Burj-NBP deal on the cards?

Published January 12, 2015
Illustration by Abro
Illustration by Abro

The banking sector enters 2015 promising more deal-making activities. Apart from the roughly half a dozen transactions that got underway last year, only one went all the way to completion. And another one might be following suit.

Interestingly — though the circumstances are markedly different — it may be yet another Islamic bank that proceeds in that direction.

In October 2014, Meezan Bank acquired HSBC’s Pakistan operations. Analysts said at the time that the deal had more to do with the foreign bank’s parent company’s decision to exit from certain markets, including Pakistan.

And the state-run National Bank of Pakistan has expressed an interest in potentially acquiring Burj Bank Ltd. NBP recently said it will conduct due diligence on Burj, and hoped to complete the exercise in a ‘short timeframe’. However, it was in August 2014 that it had first shown interest in the bank.

“This transaction looks like a winner for both parties, [given] NBP’s financial strength and Burj’s brand equity,” said a senior Burj Bank executive

The Burj deal is being closely watched by the market, as it has so far failed to meet the central bank’s minimum capital requirement (MCR) of Rs10bn.

The issue of capital shortfall at small banks garnered urgent national prominence after the government placed the troubled KASB Bank under a six-month moratorium in November after the bank failed to comply with the MCR and the capital adequacy ratio (CAR) requirement of 10pc.

The episode prompted other capital-starved banks — both conventional and Islamic ones — to scramble to shore up their capital levels. In December alone, three banks either received advances against rights issues from their sponsors, or announced their intent to shortly issue rights shares.

That leaves Burj Bank, which had Rs46.2bn in assets by September. In February 2014, MCB Bank had announced that it will appraise Burj; however, it soon said it will not be proceeding any further. One market source suggested that the discussions probably broke down over the price issue. MCB has since announced that it will establish its own Islamic banking subsidiary.

“Look, Burj is a small Islamic bank that has been running losses of late and has failed to meet the MCR. While the discussions are naturally a closely held secret, if it wishes, NBP can completely acquire it,” commented a senior sector watcher not affiliated with any of the two banks.

But that is ignoring one key fact: conventional banks, particularly the bigger ones, have only recently woken up to the true potential of Islamic banking. “In a country like ours where banks have barely touched the surface of the bankable population, the opportunities are immense. Pakistan is a young and predominantly Muslim country; big or small, the pie will [eventually] grow larger and all banks will have their fair share,” a senior Burj Bank executive told Dawn.

Burj is one of just five full-fledged Islamic banks in the country. It is backed by the Islamic Corporation for the Development (ICD), the private sector investment arm of the Islamic Development Bank, which held a 33.9pc stake by the end of 2013.
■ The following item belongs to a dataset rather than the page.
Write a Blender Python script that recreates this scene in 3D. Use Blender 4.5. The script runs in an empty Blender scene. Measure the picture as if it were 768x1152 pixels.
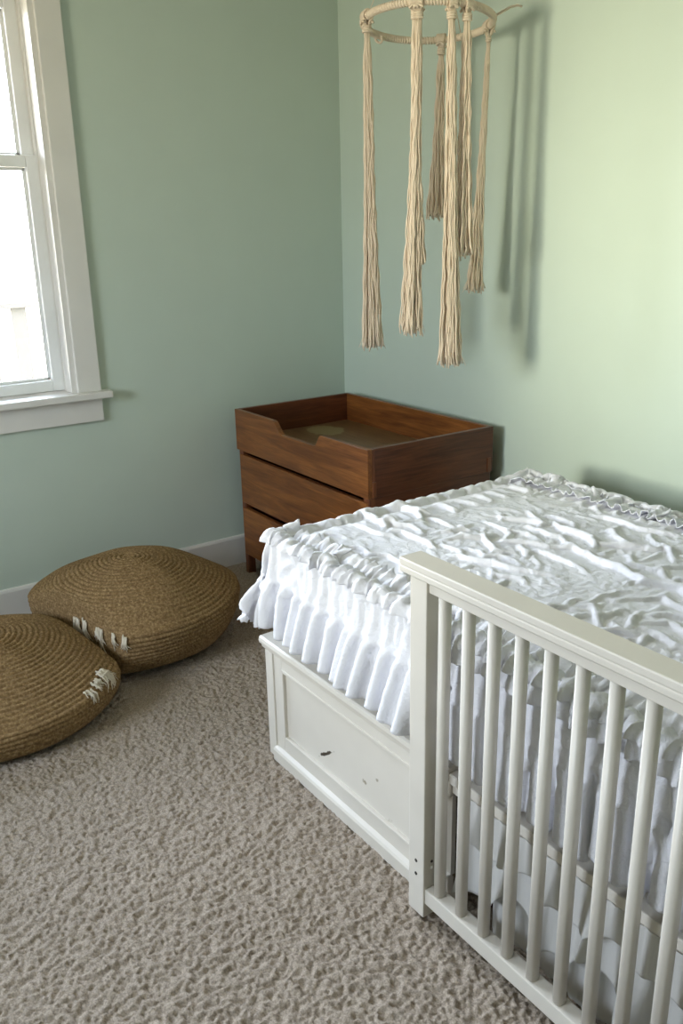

“Burj has [swiftly] established itself as a progressive and innovative brand with a strong balance sheet and a healthy CAR. Burj has developed a strong alternate delivery channel portfolio and has significantly grown its retail asset portfolio,” he added.

By the end of September, the bank’s CAR stood at 18.72pc. While the SBP has set the CAR limit at 10pc for all banks, it set it higher at 23pc for Burj, given that the bank’s capital (net of losses) stood at Rs4.918bn. However, the CAR limit for the bank was later reduced to 18pc.

“Burj Bank is taking concrete measures to raise capital to meet the MCR of Rs10bn. Mr Khaled Al Aboodi, the CEO of ICD and the chairman of Burj Bank, recently visited Pakistan to meet senior officials at the SBP and NBP. He assured the SBP and NBP that ICD will extend full cooperation in raising capital for Burj,” said the executive.

Transaction structure: In case the two banks decide to proceed with the deal, NBP will have two choices: it can completely acquire Burj (akin to what Meezan did with HSBC), or it can make a capital injection in return for an equity stake in the small bank. Either way, Burj’s MCR is expected to go over the Rs10bn threshold.

However, in case the deal goes through, it remains to be seen if Burj would exist as a standalone Islamic bank, or if its operations will be merged with NBP’s Islamic banking section. By end-September, NBP had 21 Islamic banking branches, while Burj had 75.

“This transaction looks like a winner for both parties, [given] NBP’s financial strength and Burj’s brand equity. While [the] deal has obvious benefits for Burj, NBP also stands to gain from Burj’s progressive approach towards brand-building, its state of the art branches and competent human resource,” said the senior Burj executive.